Minimize Your Exposure to Lead

Minimize Your Exposure to Lead

Most of the time, we don't need to think about our home's utility systems on a day-to-day basis - we switch the lights on and off, we're heated and cooled, quenched, flushed and washed.

We want you to think about your home's plumbing system, for depending on the age of your home, it may have lead lines, fittings and/or fixtures:

  • homes built in the mid-1950's may have galvanized iron plumbing lines (galvanized iron pipes can corrode and trap lead particles);
  • homes built before 1986 may have lead service lines (with a few exceptions, most were installed in homes built before 1930), and those built before 1986 may have lead solder and brass fittings (which may have a lead content);
  • and water faucets installed before 2014 may contain lead.

Corrosive water can cause lead to leach from these materials, so Aquarion treats water to be non-corrosive when needed - and this treatment helps to offer protection all the way through our delivery system to your tap.

Test Your Water

Click on the link below for a list of laboratories certified to test for lead in drinking water:

Look for Sources in Your Home

While tests confirm that Aquarion's treatment is effective and our water is safe, when lead is found in water, it is usually leached from the home's internal plumbing, so we think it's a good idea to check:

  • Hire a licensed plumber to inspect your service line and home's plumbing system.
  • Kits to test for lead solder can be purchased at hardware and home supply stores.
  • Replace lead sources wherever possible.
  • Until you can replace, or if it is not practical to replace:
    • Run the water for 30 seconds to two (2) minutes to flush standing water from internal plumbing lines, and draw fresh water from the main.
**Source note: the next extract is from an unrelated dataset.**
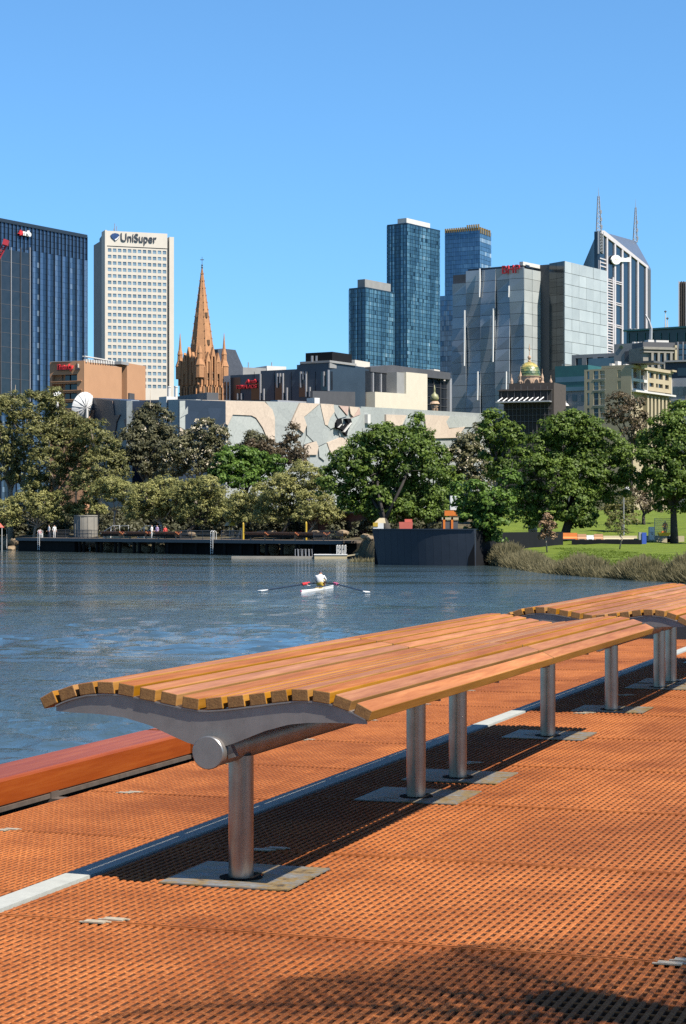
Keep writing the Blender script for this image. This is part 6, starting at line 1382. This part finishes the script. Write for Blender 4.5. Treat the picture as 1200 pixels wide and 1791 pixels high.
# ---- sculler on the river
def sculler():
    bow, stern = Vector((-2.18, 102.9)), Vector((-.55, 111.2)); ax = (stern - bow).normalized(); L = (stern - bow).length; yaw = math.atan2(ax.y, ax.x) - math.pi / 2
    mid = bow + ax * 4.6; t = thing('rowing_shell', 'slender white single scull on the river', 'boat', (mid.x, mid.y, ZW), local=True, rotz=yaw)   # local y runs along the hull
    m = MB(); N = 22; rows = []
    for i in range(N + 1):
        q = -1 + 2 * i / N; w = .155 * (1 - abs(q) ** 2.6) ** .8 + .012; y = -4.6 + L * i / N; dz = .05 * q * q
        rows.append([(-w * .85, y, -.04), (-w, y, .04), (-w * .98, y, .10 + dz), (-w * .3, y, .125 + dz), (w * .3, y, .125 + dz), (w * .98, y, .10 + dz), (w, y, .04), (w * .85, y, -.04), (0, y, -.1)])
    n = 9
    for i in range(N):
        for j in range(n): k = (j + 1) % n; m.face([rows[i][j], rows[i][k], rows[i + 1][k], rows[i + 1][j]])
    m.face(list(reversed(rows[0]))); m.face(rows[-1]); hull = m.build('hull', M_WPAINT, t, smooth=False)
    m = MB(); m.box(-.13, .13, -.55, .75, .13, .15); m.build('cockpit', M_YELC, hull); m = MB(); m.box(-.12, .12, -.12, .22, .18, .25); m.build('sliding_seat', M_JEANS, hull)
    m = MB()
    for sx in (-1, 1): m.tube([(sx * .12, .25, .12), (sx * .82, .45, .28)], .025, 6); m.tube([(sx * .12, .75, .12), (sx * .82, .45, .28)], .02, 6); m.tube([(sx * .82, .45, .26), (sx * .82, .45, .37)], .025, 6)
    m.build('rigger', M_WPAINT, t); m = MB(); m.lathe([(.055, .0), (.055, .02), (.02, .1)], 0, 0, 8)
    m = MB(); m.box(-.03, .03, -4.66, -4.58, .08, .16); m.build('bow_ball', M_PINKC, t)
    # rower, back to the camera, arms reaching to the handles
    J = [(0, .05, .44), (0, .10, .66), (.02, .20, .88), (.02, .23, .98), (.02, .27, 1.07), (.02, .28, 1.17),
         (-.1, .1, .42), (-.15, .52, .66), (-.11, .86, .34), (-.11, .98, .42), (.1, .1, .42), (.15, .52, .66), (.11, .86, .34), (.11, .98, .42),
         (-.20, .20, .86), (-.30, .32, .66), (-.20, .58, .52), (-.15, .66, .50), (.22, .20, .86), (.32, .32, .66), (.20, .58, .52), (.15, .66, .50)]
    E_ = [(0, 1), (1, 2), (2, 3), (3, 4), (4, 5), (0, 6), (6, 7), (7, 8), (8, 9), (0, 10), (10, 11), (11, 12), (12, 13), (2, 14), (14, 15), (15, 16), (16, 17), (2, 18), (18, 19), (19, 20), (20, 21)]
    R_ = [.15, .15, .165, .06, .10, .09, .095, .065, .045, .04, .095, .065, .045, .04, .075, .055, .038, .04, .075, .055, .038, .04]
    reg = [(M_JEANS, lambda c: c.z > 1.06), (M_SKIN, lambda c: c.z > .985), (M_SKIN, lambda c: abs(c.x) > .13 and c.y > .40 and c.z < .6), (M_SKIN, lambda c: c.y > .62), (M_TEE, lambda c: c.z > .55 and c.y < .42), (M_YELC, lambda c: True)]
    figure('person', 'rower in a white top and dark cap sculling away from the deck', J, E_, R_, reg, (Vector((mid.x, mid.y, ZW - .1)), yaw))
    R2 = Matrix.Rotation(yaw, 4, 'Z'); M0 = Matrix.Translation((mid.x, mid.y, ZW)) @ R2
    navy = mat('oar_carbon', (.02, .035, .06), (.015, .025, .045), 3, .4)
    for (px, py, sx, lab) in ((455, 1033.5, -1, 'oar reaching left of the rower with a white blade'), (645.5, 1036.5, 1, 'oar reaching right of the rower with a white blade')):
        h0 = M0 @ Vector((sx * .13, .68, .40)); pin = M0 @ Vector((sx * .82, .45, .35)); d = F * (H - ZW - .05) / (py - YH); tip = P(px, py, d)
        t = thing('oar', lab, 'oar', pin, 'oars of the scull'); bl = tip.lerp(pin, .16)
        m = MB(); m.tube([h0, pin, bl], [.03, .045, .04], 8); m.build('shaft', navy, t); dirn = (tip - pin).normalized()
        m = MB(); m.tube([pin - dirn * .25, pin + dirn * .36], .08, 10); m.build('sleeve', M_RED if sx < 0 else M_PINKC, t); m = MB(); m.tube([h0 - dirn * .02, h0 + dirn * .16], .026, 8); m.build('grip', M_RED, t)
        up = Vector((0, 0, 1)); sd = Vector((-dirn.y, dirn.x, 0)).normalized(); m = MB(); pr = [(0, .04), (.25, .13), (.55, .18), (.66, .14), (.66, -.14), (.55, -.17), (.25, -.12), (0, -.04)]
        m.prism([bl + dirn * a + sd * b - up * .012 + up * .02 * abs(b) for a, b in pr], [bl + dirn * a + sd * b + up * .012 + up * .08 * abs(b) for a, b in pr]); m.build('blade', M_WPAINT, t)
sculler()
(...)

Conserve by catching the flushed water and using it for laundry or some other household purpose.
    • Always use cold water for drinking, cooking and preparing baby formula - never use hot water from the tap.
    • Periodically remove and clean the screens / aerators on your faucets, and run the water while removed to eliminate any debris.
  • Hire a licensed electrician to check your wiring, because your home's electrical system may be attached to your service line or elsewhere in your plumbing. If this connection is electrified, it can accelerate corrosion. DO NOT attempt to change the wiring yourself, because improper grounding can cause electrical shock and fire hazards.

This is one case where you can't rely on your senses, because lead dissolved in water cannot be tasted, seen or smelled - and boiling water does not remove lead.